Reddito di cittadinanza, il garante della privacy

Il Garante ha presentato in Senato una memoria in cui evidenzia i rischi del reddito di cittadinanza per i dati sensibili dei cittadini.

Il reddito di cittadinanza comporta diversi rischi per la privacy dei cittadini. È quanto sottolineato da Antonello Soro, garante della privacy, nella memoria presentata alla Commissione Lavoro al Senato. Non solo il sito, ma lo stesso provvedimento potrebbe esporre dati sensibili di coloro che fanno richiesta del sussidio. Il problema principale nasce dalla necessità, più volte rimarcata dallo stesso Luigi Di Maio, di controllare che chi ha diritto ai 780 euro non li spenda per spese definite “immorali“, quali il gioco d’azzardo. Per assicurarsene, i centri per l’impiego che si occuperanno del controllo dovranno avere pieno accesso all’elenco degli acquisti effettuati.

I rischi per la privacy

I cittadini che usufruiscono del reddito di cittadinanza potrebbero infatti scegliere di spenderlo per acquisti determinati dal proprio stato di salute. Più in generale, le spese effettuate possono rivelare informazioni sul profilo economico, familiare e sociale dei diretti interessati, comprese situazioni di particolare disagio. Inoltre, i centri per l’impiego dovranno avere accesso ai dati relativi all’Isee di tutti i cittadini, per stabilire chi abbia diritto al sussidio. Ma i centri, sottolinea il garante, non hanno le attrezzature necessarie per realizzare analisi di questo tipo in totale sicurezza. I sistemi informatici attualmente in uso non sono sufficientemente protetti da attacchi esterni.

I problemi di sicurezza del sito

Infine, lo stesso portale online del reddito di cittadinanza si è dimostrato vulnerabile da due punti di vista.

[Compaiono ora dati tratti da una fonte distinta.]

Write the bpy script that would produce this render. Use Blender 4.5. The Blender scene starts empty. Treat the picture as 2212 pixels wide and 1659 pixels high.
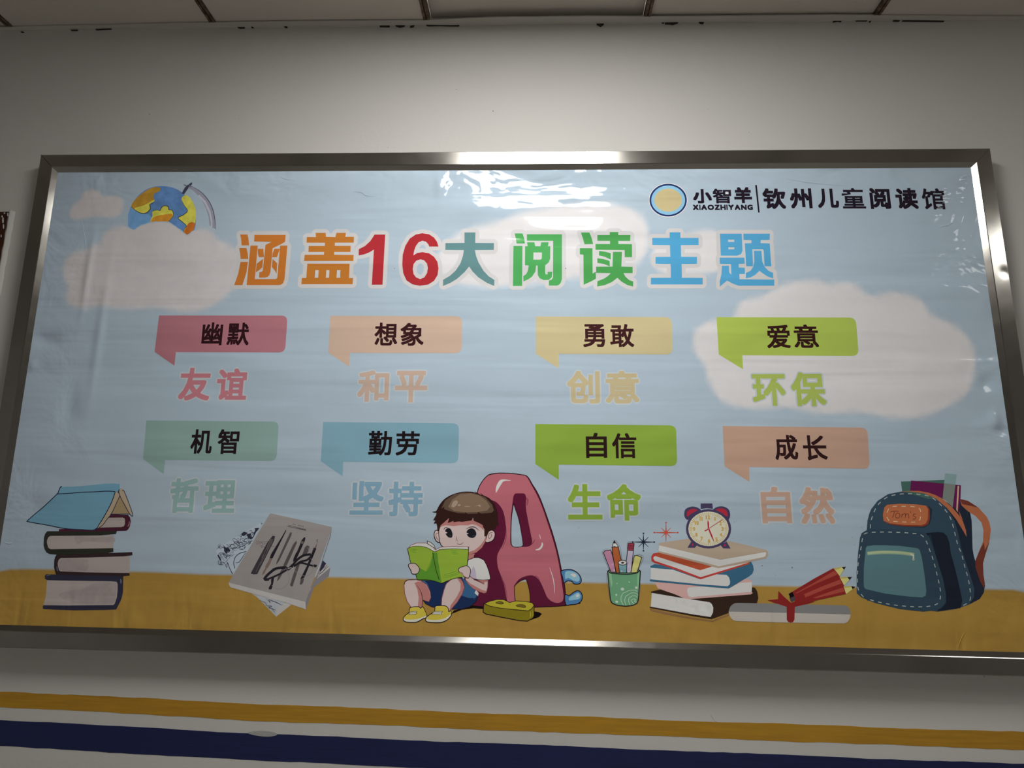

In primo luogo, per quanto concerne il rispetto delle norme GDPR. In secondo luogo, per quanto riguarda la trasparenza dei dati affidati a Google dai cittadini, per via dell’utilizzo di un Font. Si tratta di problematiche per cui il governo avrebbe dovuto interrogare l’Autorità, la quale non ha invece avuto la possibilità di mettere in evidenza eventuali violazioni dei dati sensibili.